*** Dataset entries ***
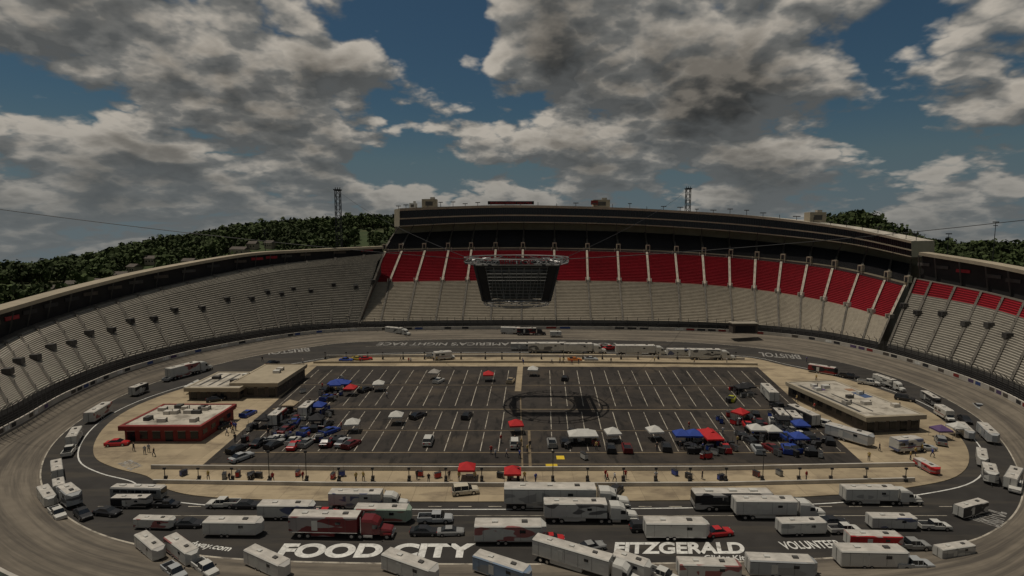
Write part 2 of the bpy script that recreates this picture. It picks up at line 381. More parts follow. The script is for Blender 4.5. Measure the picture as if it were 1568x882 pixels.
def aisles(mb,levels,idx,w,k,lift=.35):
    for f in idx:
        for A,B in zip(levels,levels[1:]):
            i=int(f);fr=f-i
            if i>=len(A)-1:i=len(A)-2;fr=1
            a=A[i].lerp(A[i+1],fr);b=B[i].lerp(B[i+1],fr); t=(A[i+1]-A[i]);t.z=0;t.normalize();t*=w/2
            n=12
            for j in range(n):
                p=a.lerp(b,j/n)+Vector((0,0,lift)); q=a.lerp(b,(j+1)/n)+Vector((0,0,lift)); 
                mb.quad(p-t,p+t,q+t,q-t,k)
            for j in range(5):
                p=a.lerp(b,(j+.5)/5); mb.tube(p,p+Vector((0,0,1.3)),.06,'fence',3)
def portal(mb,p,t,w=2.0,h=2.2,k='wall'):
    rot=math.atan2(t.y,t.x); mb.box((p.x,p.y,p.z+h/2),(w,1.6,h),k,rot)
    nrm=Vector((t.y,-t.x,0)).normalized()
    if nrm.y>0:nrm=-nrm
    c=p+nrm*.83; mb.box((c.x,c.y,c.z+h*.45),(w*.6,.06,h*.75),'darkwall',rot)
Bc=[(12.25,(568,432),(590,386),(604,358),(612,347,319)),(13,(672,430),(682,384),(688,354),(692,343,316)),(14,(786,429),(788,383),(790,352),(790,341,314)),(14.85,(928,430),(926,385),(925,354),(925,343,317)),(15.65,(1056,434),(1052,390),(1048,360),(1050,349,323)),(16.45,(1165,444),(1168,399),(1170,370),(1172,359,332)),(17.2,(1266,461),(1280,413),(1290,384),(1295,373,348)),(17.95,(1362,487),(1385,438),(1395,404),(1396,394,369))]
SB=8
L0c=[base_of(c[0]) for c in Bc]; R0=[rng(p) for p in L0c]
L1=sub([AT(*c[1],r+22) for c,r in zip(Bc,R0)],SB); L2=sub([AT(*c[2],r+40) for c,r in zip(Bc,R0)],SB); L3=sub([AT(*c[3],r+60) for c,r in zip(Bc,R0)],SB)
RB=sub([AT(c[4][0],c[4][1],r+46) for c,r in zip(Bc,R0)],SB); RT=sub([AT(c[4][0],c[4][2],r+46) for c,r in zip(Bc,R0)],SB); L0=sub(L0c,SB)
main=empty('main_grandstand')
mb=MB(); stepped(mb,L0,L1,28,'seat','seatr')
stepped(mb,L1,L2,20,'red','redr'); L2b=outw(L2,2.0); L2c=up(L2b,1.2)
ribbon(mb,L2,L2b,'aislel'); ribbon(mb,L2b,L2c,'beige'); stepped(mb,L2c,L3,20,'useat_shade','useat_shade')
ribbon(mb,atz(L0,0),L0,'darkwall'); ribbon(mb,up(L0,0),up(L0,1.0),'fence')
mb.obj('seating_tiers',main)
mb=MB()
nA=len(L0)-1; idx=[nA*i/20 for i in range(21)]
aisles(mb,[L0,L1],idx,.7,'aisle'); aisles(mb,[L1,L2],idx,.9,'aislel',.4); aisles(mb,[L2c,L3],idx,.9,'aisle')
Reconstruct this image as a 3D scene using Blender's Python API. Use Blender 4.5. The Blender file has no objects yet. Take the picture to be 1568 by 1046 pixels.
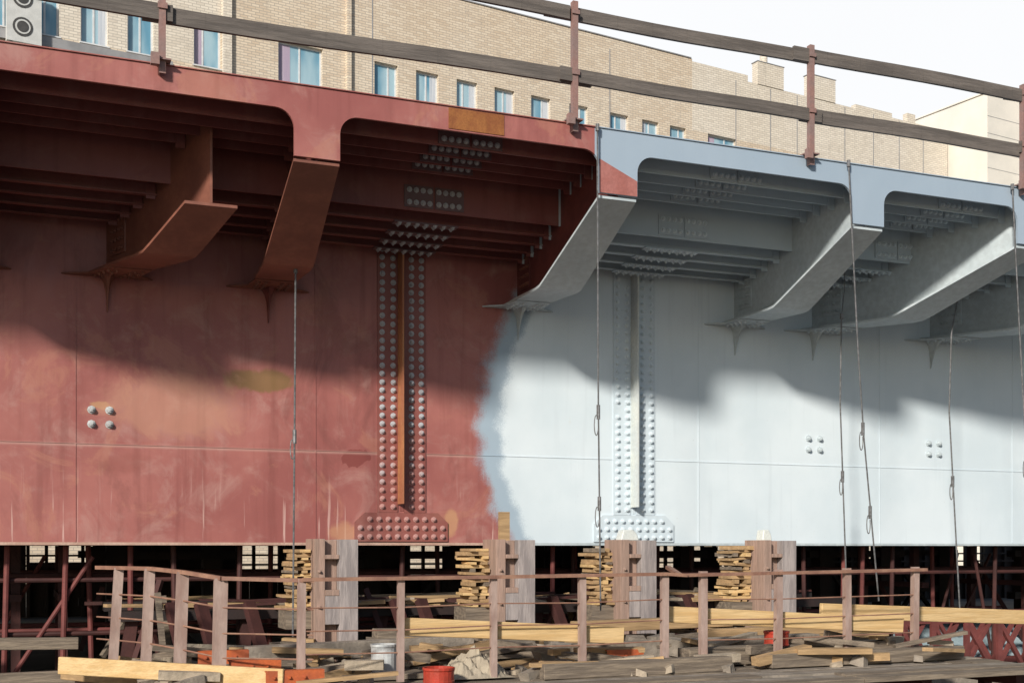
import bpy, math, random, bmesh
from mathutils import Vector, Matrix, Euler
random.seed(7)
H=1.7
scene=bpy.context.scene

# ------------------------------------------------------------------ mesh builder
class MB:
    def __init__(s): s.v=[];s.f=[];s.m=[]
    def add(s,vs,fs,mat=0):
        o=len(s.v); s.v+= [tuple(p) for p in vs]
        for f in fs: s.f.append([i+o for i in f]); s.m.append(mat)
    def box(s,x0,x1,y0,y1,z0,z1,mat=0):
        s.add([(x0,y0,z0),(x1,y0,z0),(x1,y1,z0),(x0,y1,z0),(x0,y0,z1),(x1,y0,z1),(x1,y1,z1),(x0,y1,z1)],
              [(0,3,2,1),(4,5,6,7),(0,1,5,4),(1,2,6,5),(2,3,7,6),(3,0,4,7)],mat)
    def obox(s,c,size,rot=(0,0,0),mat=0,jit=0):
        R=Euler(rot).to_matrix(); c=Vector(c); vs=[]
        for dz in(-.5,.5):
            for dx,dy in((-.5,-.5),(.5,-.5),(.5,.5),(-.5,.5)):
                p=Vector((dx*size[0],dy*size[1],dz*size[2]))
                if jit: p+=Vector([random.uniform(-jit,jit) for _ in range(3)])
                vs.append(c+R@p)
        s.add(vs,[(0,3,2,1),(4,5,6,7),(0,1,5,4),(1,2,6,5),(2,3,7,6),(3,0,4,7)],mat)
    def beam(s,p0,p1,w,h,mat=0):
        p0=Vector(p0);p1=Vector(p1);d=(p1-p0);L=d.length;d.normalize()
        up=Vector((0,0,1))
        if abs(d.z)>.9: up=Vector((0,1,0))
        a=d.cross(up).normalized();b=a.cross(d).normalized();vs=[]
        for p in(p0,p1):
            for i,j in((-1,-1),(1,-1),(1,1),(-1,1)): vs.append(p+a*i*w/2+b*j*h/2)
        s.add(vs,[(0,1,2,3),(7,6,5,4),(0,4,5,1),(1,5,6,2),(2,6,7,3),(3,7,4,0)],mat)
    def cyl(s,p0,p1,r,n=8,mat=0,r1=None,caps=True):
        r1=r if r1 is None else r1
        p0=Vector(p0);p1=Vector(p1);d=(p1-p0).normalized()
        up=Vector((0,0,1)) if abs(d.z)<.9 else Vector((0,1,0))
        a=d.cross(up).normalized();b=d.cross(a).normalized();vs=[]
        for p,rr in((p0,r),(p1,r1)):
            for i in range(n):
                t=2*math.pi*i/n; vs.append(p+(a*math.cos(t)+b*math.sin(t))*rr)
        fs=[(i,(i+1)%n,n+(i+1)%n,n+i) for i in range(n)]
        if caps: fs+=[tuple(range(n))[::-1],tuple(range(n,2*n))]
        s.add(vs,fs,mat)
    def tube(s,pts,r,n=6,mat=0):
        for i in range(len(pts)-1): s.cyl(pts[i],pts[i+1],r,n,mat)
    def bolt(s,c,nrm,r=.026,h=.03,mat=0):
        c=Vector(c);d=Vector(nrm)
        s.cyl(c,c+d*.007,r*1.3,8,mat)
        s.cyl(c+d*.007,c+d*h,r,6,mat,r*.82)
        s.cyl(c+d*h,c+d*(h+.010),r*.5,6,mat,r*.42)
    def prism(s,poly,fn,mat=0):
        n=len(poly); vs=[fn(p,0) for p in poly]+[fn(p,1) for p in poly]
        fs=[tuple(range(n))[::-1],tuple(range(n,2*n))]+[(i,(i+1)%n,n+(i+1)%n,n+i) for i in range(n)]
        s.add(vs,fs,mat)
    def obj(s,name,mats,parent=None,bevel=0,loc=(0,0,H),rot=(0,0,0),smooth=False):
        me=bpy.data.meshes.new(name); me.from_pydata(s.v,[],s.f)
        for m in mats: me.materials.append(m)
        me.polygons.foreach_set('material_index',s.m)
        me.update()
        bm=bmesh.new();bm.from_mesh(me);bmesh.ops.recalc_face_normals(bm,faces=bm.faces);bm.to_mesh(me);bm.free()
        if smooth:
            for p in me.polygons:p.use_smooth=True
        o=bpy.data.objects.new(name,me); scene.collection.objects.link(o)
        o.location=loc;o.rotation_euler=rot
        if parent: o.parent=parent
        if bevel:
            b=o.modifiers.new('bev','BEVEL');b.width=bevel;b.segments=1;b.limit_method='ANGLE'
        return o
def empty(name,loc=(0,0,0),rot=(0,0,0)):
    e=bpy.data.objects.new(name,None);scene.collection.objects.link(e);e.location=loc;e.rotation_euler=rot;e.empty_display_size=.3;return e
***
- [Set problem] Whichever lines contain the string "fence", select and copy them.

- [Exercise response]
                p=a.lerp(b,(j+.5)/5); mb.tube(p,p+Vector((0,0,1.3)),.06,'fence',3)
ribbon(mb,atz(L0,0),L0,'darkwall'); ribbon(mb,up(L0,0),up(L0,1.0),'fence')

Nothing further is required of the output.